## SOURCE DATA
>>

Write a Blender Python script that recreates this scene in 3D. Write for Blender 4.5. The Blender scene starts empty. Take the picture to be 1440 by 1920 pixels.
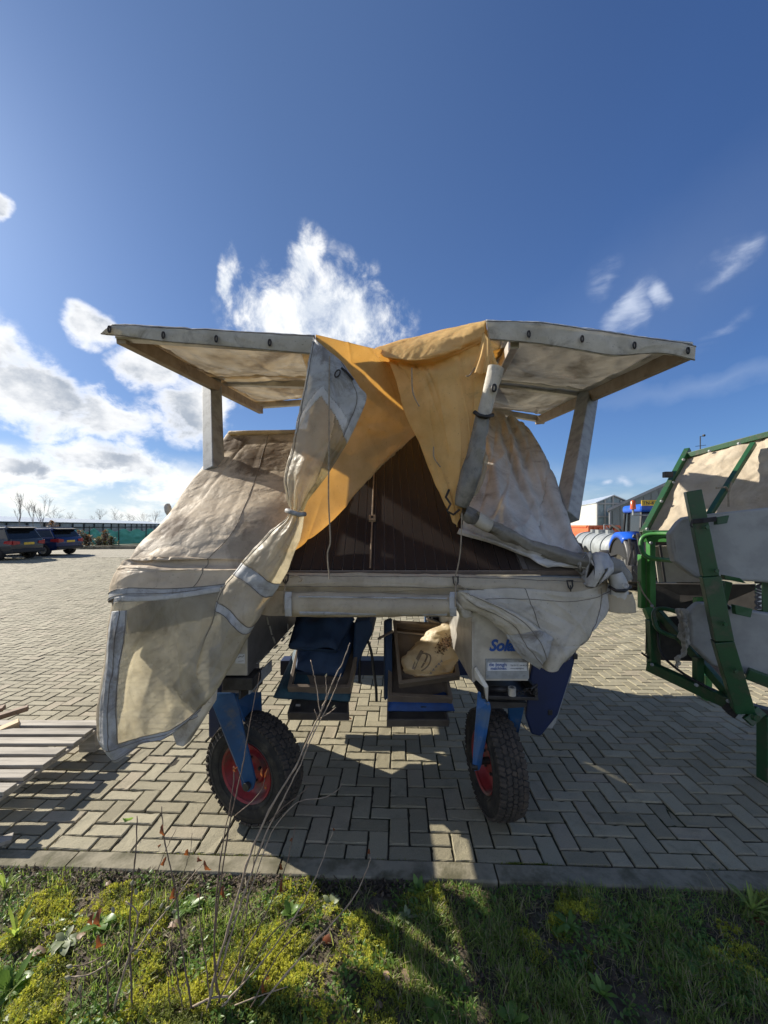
import bpy, bmesh, math, random
import numpy as np
from mathutils import Vector, Matrix, noise as mnoise
random.seed(7); np.random.seed(7)
R = math.radians
scene = bpy.context.scene
col = scene.collection

# ------------------------------------------------------------------ camera
FPX, CX, CY, CH = 721.0, 720.0, 985.0, 1.6
cam_d = bpy.data.cameras.new('camera')
cam = bpy.data.objects.new('camera', cam_d); col.objects.link(cam)
cam.location = (0, 0, CH); cam.rotation_euler = (R(90), 0, 0)
cam_d.sensor_width = 36; cam_d.sensor_fit = 'AUTO'
cam_d.lens = 36 * FPX / 1920; cam_d.shift_y = 25 / 1920
cam_d.clip_start = .05; cam_d.clip_end = 3000
scene.camera = cam
scene.render.resolution_x = 768; scene.render.resolution_y = 1024

# ------------------------------------------------------------------ light
SUN_AZ = (-.862, .507); SUN_EL = R(30)
sd = Vector((SUN_AZ[0]*math.cos(SUN_EL), SUN_AZ[1]*math.cos(SUN_EL), math.sin(SUN_EL)))
sl = bpy.data.lights.new('sun', 'SUN'); sun = bpy.data.objects.new('sun', sl); col.objects.link(sun)
sl.energy = 5.0; sl.angle = R(.55); sl.color = (1, .93, .82)
sun.rotation_euler = sd.to_track_quat('Z', 'Y').to_euler()
vs = scene.view_settings
vs.view_transform = 'Standard'; vs.look = 'None'; vs.gamma = 1; vs.exposure = .76; vs.use_curve_mapping = False
scene.cycles.max_bounces = 8; scene.cycles.transparent_max_bounces = 16
scene.cycles.sample_clamp_indirect = 6
scene.cycles.caustics_reflective = False; scene.cycles.caustics_refractive = False

class NT:
    """small helper for node trees"""
    def __init__(s, tree): s.t = tree
    def n(s, kind, **kw):
        nd = s.t.nodes.new(kind)
        for k, v in kw.items(): setattr(nd, k, v)
        return nd
    def l(s, a, b): s.t.links.new(a, b)
    def put(s, sock, v):
        if hasattr(v, 'links') or hasattr(v, 'is_linked'): s.l(v, sock)
        elif isinstance(v, (tuple, list)) and len(v) == 3 and sock.type == 'RGBA': sock.default_value = (*v, 1)
        else: sock.default_value = v
    def m(s, op, a, b=None, c=None, clamp=False):
        nd = s.n('ShaderNodeMath', operation=op, use_clamp=clamp)
        s.put(nd.inputs[0], a)
        if b is not None: s.put(nd.inputs[1], b)
        if c is not None: s.put(nd.inputs[2], c)
        return nd.outputs[0]
    def mix(s, f, a, b, blend='MIX'):
        nd = s.n('ShaderNodeMix', data_type='RGBA', blend_type=blend)
        s.put(nd.inputs[0], f); s.put(nd.inputs[6], a); s.put(nd.inputs[7], b)
        return nd.outputs[2]
    def ramp(s, f, lo, hi, a=0., b=1., smooth=True):
        nd = s.n('ShaderNodeMapRange', interpolation_type='SMOOTHSTEP' if smooth else 'LINEAR', clamp=True)
        s.put(nd.inputs[0], f); s.put(nd.inputs[1], lo); s.put(nd.inputs[2], hi); nd.inputs[3].default_value = a; nd.inputs[4].default_value = b
        return nd.outputs[0]
    def noise(s, vec, scale, detail=4, rough=.55, dist=0.):
        nd = s.n('ShaderNodeTexNoise')
        if vec is not None: s.l(vec, nd.inputs['Vector'])
        nd.inputs['Scale'].default_value = scale; nd.inputs['Detail'].default_value = detail
        nd.inputs['Roughness'].default_value = rough; nd.inputs['Distortion'].default_value = dist
        return nd.outputs[0]
    def mapping(s, vec, loc=(0,0,0), rot=(0,0,0), sc=(1,1,1), kind='POINT'):
        nd = s.n('ShaderNodeMapping', vector_type=kind)
        s.l(vec, nd.inputs[0]); nd.inputs[1].default_value = loc; nd.inputs[2].default_value = rot; nd.inputs[3].default_value = sc
        return nd.outputs[0]

# ------------------------------------------------------------------ sky with clouds
world = bpy.data.worlds.new('World'); scene.world = world; world.use_nodes = True
wt = world.node_tree; wt.nodes.clear(); W = NT(wt)
out = W.n('ShaderNodeOutputWorld'); bg = W.n('ShaderNodeBackground'); W.l(bg.outputs[0], out.inputs[0])
SKY_STRENGTH = .075
bg.inputs[1].default_value = SKY_STRENGTH
sky = W.n('ShaderNodeTexSky', sky_type='NISHITA'); sky.sun_disc = False
sky.sun_elevation = SUN_EL; sky.sun_rotation = math.atan2(SUN_AZ[0], SUN_AZ[1]) % (2*math.pi)
sky.altitude = 0; sky.air_density = 1.0; sky.dust_density = .6; sky.ozone_density = 2.5
dirv = W.n('ShaderNodeTexCoord').outputs['Generated']
sep = W.n('ShaderNodeSeparateXYZ'); W.l(dirv, sep.inputs[0])
az = W.m('ARCTAN2', sep.outputs[0], sep.outputs[1]); el = W.m('ARCSINE', sep.outputs[2])
hn = W.n('ShaderNodeVectorMath', operation='NORMALIZE'); W.l(W.mapping(dirv, sc=(1, 1, 0)), hn.inputs[0])
hd = W.n('ShaderNodeVectorMath', operation='DOT_PRODUCT'); W.l(hn.outputs[0], hd.inputs[0]); hd.inputs[1].default_value = (SUN_AZ[0], SUN_AZ[1], 0)
hs = hd.outputs['Value']                                       # 1 toward the sun's bearing, -1 away from it
sdp = W.n('ShaderNodeVectorMath', operation='DOT_PRODUCT'); W.l(dirv, sdp.inputs[0]); sdp.inputs[1].default_value = tuple(sd)
ae = W.n('ShaderNodeCombineXYZ'); W.l(az, ae.inputs[0]); W.l(el, ae.inputs[1])
AE = ae.outputs[0]
warp = W.n('ShaderNodeTexNoise'); W.l(dirv, warp.inputs['Vector']); warp.inputs['Scale'].default_value = 9; warp.inputs['Detail'].default_value = 5
warp_c = W.n('ShaderNodeVectorMath', operation='SUBTRACT'); W.l(warp.outputs['Color'], warp_c.inputs[0]); warp_c.inputs[1].default_value = (.5, .5, .5)
warp_s = W.n('ShaderNodeVectorMath', operation='SCALE'); W.l(warp_c.outputs[0], warp_s.inputs[0]); warp_s.inputs['Scale'].default_value = .10
AEw = W.n('ShaderNodeVectorMath', operation='ADD'); W.l(AE, AEw.inputs[0]); W.l(warp_s.outputs[0], AEw.inputs[1])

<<

## EXERCISE
Output the lines above in full and exactly as given, omitting any pictures.

## SOLUTION BELOW
Write a Blender Python script that recreates this scene in 3D. Write for Blender 4.5. The Blender scene starts empty. Take the picture to be 1440 by 1920 pixels.
import bpy, bmesh, math, random
import numpy as np
from mathutils import Vector, Matrix, noise as mnoise
random.seed(7); np.random.seed(7)
R = math.radians
scene = bpy.context.scene
col = scene.collection

# ------------------------------------------------------------------ camera
FPX, CX, CY, CH = 721.0, 720.0, 985.0, 1.6
cam_d = bpy.data.cameras.new('camera')
cam = bpy.data.objects.new('camera', cam_d); col.objects.link(cam)
cam.location = (0, 0, CH); cam.rotation_euler = (R(90), 0, 0)
cam_d.sensor_width = 36; cam_d.sensor_fit = 'AUTO'
cam_d.lens = 36 * FPX / 1920; cam_d.shift_y = 25 / 1920
cam_d.clip_start = .05; cam_d.clip_end = 3000
scene.camera = cam
scene.render.resolution_x = 768; scene.render.resolution_y = 1024

# ------------------------------------------------------------------ light
SUN_AZ = (-.862, .507); SUN_EL = R(30)
sd = Vector((SUN_AZ[0]*math.cos(SUN_EL), SUN_AZ[1]*math.cos(SUN_EL), math.sin(SUN_EL)))
sl = bpy.data.lights.new('sun', 'SUN'); sun = bpy.data.objects.new('sun', sl); col.objects.link(sun)
sl.energy = 5.0; sl.angle = R(.55); sl.color = (1, .93, .82)
sun.rotation_euler = sd.to_track_quat('Z', 'Y').to_euler()
vs = scene.view_settings
vs.view_transform = 'Standard'; vs.look = 'None'; vs.gamma = 1; vs.exposure = .76; vs.use_curve_mapping = False
scene.cycles.max_bounces = 8; scene.cycles.transparent_max_bounces = 16
scene.cycles.sample_clamp_indirect = 6
scene.cycles.caustics_reflective = False; scene.cycles.caustics_refractive = False

class NT:
    """small helper for node trees"""
    def __init__(s, tree): s.t = tree
    def n(s, kind, **kw):
        nd = s.t.nodes.new(kind)
        for k, v in kw.items(): setattr(nd, k, v)
        return nd
    def l(s, a, b): s.t.links.new(a, b)
    def put(s, sock, v):
        if hasattr(v, 'links') or hasattr(v, 'is_linked'): s.l(v, sock)
        elif isinstance(v, (tuple, list)) and len(v) == 3 and sock.type == 'RGBA': sock.default_value = (*v, 1)
        else: sock.default_value = v
    def m(s, op, a, b=None, c=None, clamp=False):
        nd = s.n('ShaderNodeMath', operation=op, use_clamp=clamp)
        s.put(nd.inputs[0], a)
        if b is not None: s.put(nd.inputs[1], b)
        if c is not None: s.put(nd.inputs[2], c)
        return nd.outputs[0]
    def mix(s, f, a, b, blend='MIX'):
        nd = s.n('ShaderNodeMix', data_type='RGBA', blend_type=blend)
        s.put(nd.inputs[0], f); s.put(nd.inputs[6], a); s.put(nd.inputs[7], b)
        return nd.outputs[2]
    def ramp(s, f, lo, hi, a=0., b=1., smooth=True):
        nd = s.n('ShaderNodeMapRange', interpolation_type='SMOOTHSTEP' if smooth else 'LINEAR', clamp=True)
        s.put(nd.inputs[0], f); s.put(nd.inputs[1], lo); s.put(nd.inputs[2], hi); nd.inputs[3].default_value = a; nd.inputs[4].default_value = b
        return nd.outputs[0]
    def noise(s, vec, scale, detail=4, rough=.55, dist=0.):
        nd = s.n('ShaderNodeTexNoise')
        if vec is not None: s.l(vec, nd.inputs['Vector'])
        nd.inputs['Scale'].default_value = scale; nd.inputs['Detail'].default_value = detail
        nd.inputs['Roughness'].default_value = rough; nd.inputs['Distortion'].default_value = dist
        return nd.outputs[0]
    def mapping(s, vec, loc=(0,0,0), rot=(0,0,0), sc=(1,1,1), kind='POINT'):
        nd = s.n('ShaderNodeMapping', vector_type=kind)
        s.l(vec, nd.inputs[0]); nd.inputs[1].default_value = loc; nd.inputs[2].default_value = rot; nd.inputs[3].default_value = sc
        return nd.outputs[0]

# ------------------------------------------------------------------ sky with clouds
world = bpy.data.worlds.new('World'); scene.world = world; world.use_nodes = True
wt = world.node_tree; wt.nodes.clear(); W = NT(wt)
out = W.n('ShaderNodeOutputWorld'); bg = W.n('ShaderNodeBackground'); W.l(bg.outputs[0], out.inputs[0])
SKY_STRENGTH = .075
bg.inputs[1].default_value = SKY_STRENGTH
sky = W.n('ShaderNodeTexSky', sky_type='NISHITA'); sky.sun_disc = False
sky.sun_elevation = SUN_EL; sky.sun_rotation = math.atan2(SUN_AZ[0], SUN_AZ[1]) % (2*math.pi)
sky.altitude = 0; sky.air_density = 1.0; sky.dust_density = .6; sky.ozone_density = 2.5
dirv = W.n('ShaderNodeTexCoord').outputs['Generated']
sep = W.n('ShaderNodeSeparateXYZ'); W.l(dirv, sep.inputs[0])
az = W.m('ARCTAN2', sep.outputs[0], sep.outputs[1]); el = W.m('ARCSINE', sep.outputs[2])
hn = W.n('ShaderNodeVectorMath', operation='NORMALIZE'); W.l(W.mapping(dirv, sc=(1, 1, 0)), hn.inputs[0])
hd = W.n('ShaderNodeVectorMath', operation='DOT_PRODUCT'); W.l(hn.outputs[0], hd.inputs[0]); hd.inputs[1].default_value = (SUN_AZ[0], SUN_AZ[1], 0)
hs = hd.outputs['Value']                                       # 1 toward the sun's bearing, -1 away from it
sdp = W.n('ShaderNodeVectorMath', operation='DOT_PRODUCT'); W.l(dirv, sdp.inputs[0]); sdp.inputs[1].default_value = tuple(sd)
ae = W.n('ShaderNodeCombineXYZ'); W.l(az, ae.inputs[0]); W.l(el, ae.inputs[1])
AE = ae.outputs[0]
warp = W.n('ShaderNodeTexNoise'); W.l(dirv, warp.inputs['Vector']); warp.inputs['Scale'].default_value = 9; warp.inputs['Detail'].default_value = 5
warp_c = W.n('ShaderNodeVectorMath', operation='SUBTRACT'); W.l(warp.outputs['Color'], warp_c.inputs[0]); warp_c.inputs[1].default_value = (.5, .5, .5)
warp_s = W.n('ShaderNodeVectorMath', operation='SCALE'); W.l(warp_c.outputs[0], warp_s.inputs[0]); warp_s.inputs['Scale'].default_value = .10
AEw = W.n('ShaderNodeVectorMath', operation='ADD'); W.l(AE, AEw.inputs[0]); W.l(warp_s.outputs[0], AEw.inputs[1])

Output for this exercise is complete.